# MATERIAL SHOWN:
*-*-*
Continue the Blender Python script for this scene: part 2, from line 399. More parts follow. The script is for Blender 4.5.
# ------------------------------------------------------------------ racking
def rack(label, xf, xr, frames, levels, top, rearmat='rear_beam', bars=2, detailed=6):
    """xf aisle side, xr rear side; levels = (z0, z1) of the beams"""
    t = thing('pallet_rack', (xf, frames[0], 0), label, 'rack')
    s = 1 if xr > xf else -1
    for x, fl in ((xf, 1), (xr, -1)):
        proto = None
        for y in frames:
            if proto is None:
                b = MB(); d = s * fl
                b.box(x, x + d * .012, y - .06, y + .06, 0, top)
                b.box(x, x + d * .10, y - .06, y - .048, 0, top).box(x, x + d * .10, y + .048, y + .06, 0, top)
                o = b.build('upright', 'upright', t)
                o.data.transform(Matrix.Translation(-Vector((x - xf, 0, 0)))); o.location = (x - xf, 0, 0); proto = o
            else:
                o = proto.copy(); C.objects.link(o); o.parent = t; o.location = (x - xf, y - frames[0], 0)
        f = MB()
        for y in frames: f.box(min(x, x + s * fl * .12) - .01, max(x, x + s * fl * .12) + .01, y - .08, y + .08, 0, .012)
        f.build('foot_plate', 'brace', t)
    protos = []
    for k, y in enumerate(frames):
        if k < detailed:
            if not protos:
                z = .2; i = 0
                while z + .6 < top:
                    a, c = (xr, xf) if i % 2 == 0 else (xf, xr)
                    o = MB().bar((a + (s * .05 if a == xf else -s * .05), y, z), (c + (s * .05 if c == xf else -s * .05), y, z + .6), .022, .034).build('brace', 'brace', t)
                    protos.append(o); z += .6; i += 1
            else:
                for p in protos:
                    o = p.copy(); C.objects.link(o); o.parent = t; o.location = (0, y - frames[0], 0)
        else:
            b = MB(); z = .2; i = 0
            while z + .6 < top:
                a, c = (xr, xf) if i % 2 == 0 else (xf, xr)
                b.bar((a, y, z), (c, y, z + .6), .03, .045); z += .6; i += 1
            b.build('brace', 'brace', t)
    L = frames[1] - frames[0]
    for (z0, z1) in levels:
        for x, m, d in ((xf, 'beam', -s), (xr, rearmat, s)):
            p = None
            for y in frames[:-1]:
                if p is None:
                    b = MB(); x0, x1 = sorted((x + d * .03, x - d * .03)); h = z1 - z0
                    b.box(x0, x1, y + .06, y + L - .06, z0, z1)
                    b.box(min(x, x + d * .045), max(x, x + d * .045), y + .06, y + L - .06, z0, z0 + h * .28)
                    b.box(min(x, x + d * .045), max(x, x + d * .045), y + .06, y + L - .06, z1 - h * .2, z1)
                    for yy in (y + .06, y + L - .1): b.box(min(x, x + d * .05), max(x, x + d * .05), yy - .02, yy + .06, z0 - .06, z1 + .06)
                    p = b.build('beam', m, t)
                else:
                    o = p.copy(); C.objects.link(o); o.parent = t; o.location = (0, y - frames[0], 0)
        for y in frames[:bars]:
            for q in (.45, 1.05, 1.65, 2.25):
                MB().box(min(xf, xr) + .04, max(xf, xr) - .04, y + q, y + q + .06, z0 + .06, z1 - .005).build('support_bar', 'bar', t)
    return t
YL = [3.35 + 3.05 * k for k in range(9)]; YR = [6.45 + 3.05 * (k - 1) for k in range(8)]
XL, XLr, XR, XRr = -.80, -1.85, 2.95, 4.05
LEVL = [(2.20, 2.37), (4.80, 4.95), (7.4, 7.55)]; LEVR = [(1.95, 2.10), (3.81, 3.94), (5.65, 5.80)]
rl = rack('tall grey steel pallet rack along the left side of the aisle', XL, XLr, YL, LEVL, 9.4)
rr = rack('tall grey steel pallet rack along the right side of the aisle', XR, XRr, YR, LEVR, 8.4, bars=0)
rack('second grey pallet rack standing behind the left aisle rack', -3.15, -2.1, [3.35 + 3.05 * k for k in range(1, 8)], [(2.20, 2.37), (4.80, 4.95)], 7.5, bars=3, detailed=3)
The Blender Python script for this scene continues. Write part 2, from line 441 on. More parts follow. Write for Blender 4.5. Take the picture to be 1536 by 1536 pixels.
*-*-*
# EXERCISE:
Every line above should be written out again exactly as it stands.

# ANSWER:
Continue the Blender Python script for this scene: part 2, from line 399. More parts follow. The script is for Blender 4.5.
# ------------------------------------------------------------------ racking
def rack(label, xf, xr, frames, levels, top, rearmat='rear_beam', bars=2, detailed=6):
    """xf aisle side, xr rear side; levels = (z0, z1) of the beams"""
    t = thing('pallet_rack', (xf, frames[0], 0), label, 'rack')
    s = 1 if xr > xf else -1
    for x, fl in ((xf, 1), (xr, -1)):
        proto = None
        for y in frames:
            if proto is None:
                b = MB(); d = s * fl
                b.box(x, x + d * .012, y - .06, y + .06, 0, top)
                b.box(x, x + d * .10, y - .06, y - .048, 0, top).box(x, x + d * .10, y + .048, y + .06, 0, top)
                o = b.build('upright', 'upright', t)
                o.data.transform(Matrix.Translation(-Vector((x - xf, 0, 0)))); o.location = (x - xf, 0, 0); proto = o
            else:
                o = proto.copy(); C.objects.link(o); o.parent = t; o.location = (x - xf, y - frames[0], 0)
        f = MB()
        for y in frames: f.box(min(x, x + s * fl * .12) - .01, max(x, x + s * fl * .12) + .01, y - .08, y + .08, 0, .012)
        f.build('foot_plate', 'brace', t)
    protos = []
    for k, y in enumerate(frames):
        if k < detailed:
            if not protos:
                z = .2; i = 0
                while z + .6 < top:
                    a, c = (xr, xf) if i % 2 == 0 else (xf, xr)
                    o = MB().bar((a + (s * .05 if a == xf else -s * .05), y, z), (c + (s * .05 if c == xf else -s * .05), y, z + .6), .022, .034).build('brace', 'brace', t)
                    protos.append(o); z += .6; i += 1
            else:
                for p in protos:
                    o = p.copy(); C.objects.link(o); o.parent = t; o.location = (0, y - frames[0], 0)
        else:
            b = MB(); z = .2; i = 0
            while z + .6 < top:
                a, c = (xr, xf) if i % 2 == 0 else (xf, xr)
                b.bar((a, y, z), (c, y, z + .6), .03, .045); z += .6; i += 1
            b.build('brace', 'brace', t)
    L = frames[1] - frames[0]
    for (z0, z1) in levels:
        for x, m, d in ((xf, 'beam', -s), (xr, rearmat, s)):
            p = None
            for y in frames[:-1]:
                if p is None:
                    b = MB(); x0, x1 = sorted((x + d * .03, x - d * .03)); h = z1 - z0
                    b.box(x0, x1, y + .06, y + L - .06, z0, z1)
                    b.box(min(x, x + d * .045), max(x, x + d * .045), y + .06, y + L - .06, z0, z0 + h * .28)
                    b.box(min(x, x + d * .045), max(x, x + d * .045), y + .06, y + L - .06, z1 - h * .2, z1)
                    for yy in (y + .06, y + L - .1): b.box(min(x, x + d * .05), max(x, x + d * .05), yy - .02, yy + .06, z0 - .06, z1 + .06)
                    p = b.build('beam', m, t)
                else:
                    o = p.copy(); C.objects.link(o); o.parent = t; o.location = (0, y - frames[0], 0)
        for y in frames[:bars]:
            for q in (.45, 1.05, 1.65, 2.25):
                MB().box(min(xf, xr) + .04, max(xf, xr) - .04, y + q, y + q + .06, z0 + .06, z1 - .005).build('support_bar', 'bar', t)
    return t
YL = [3.35 + 3.05 * k for k in range(9)]; YR = [6.45 + 3.05 * (k - 1) for k in range(8)]
XL, XLr, XR, XRr = -.80, -1.85, 2.95, 4.05
LEVL = [(2.20, 2.37), (4.80, 4.95), (7.4, 7.55)]; LEVR = [(1.95, 2.10), (3.81, 3.94), (5.65, 5.80)]
rl = rack('tall grey steel pallet rack along the left side of the aisle', XL, XLr, YL, LEVL, 9.4)
rr = rack('tall grey steel pallet rack along the right side of the aisle', XR, XRr, YR, LEVR, 8.4, bars=0)
rack('second grey pallet rack standing behind the left aisle rack', -3.15, -2.1, [3.35 + 3.05 * k for k in range(1, 8)], [(2.20, 2.37), (4.80, 4.95)], 7.5, bars=3, detailed=3)
The Blender Python script for this scene continues. Write part 2, from line 441 on. More parts follow. Write for Blender 4.5. Take the picture to be 1536 by 1536 pixels.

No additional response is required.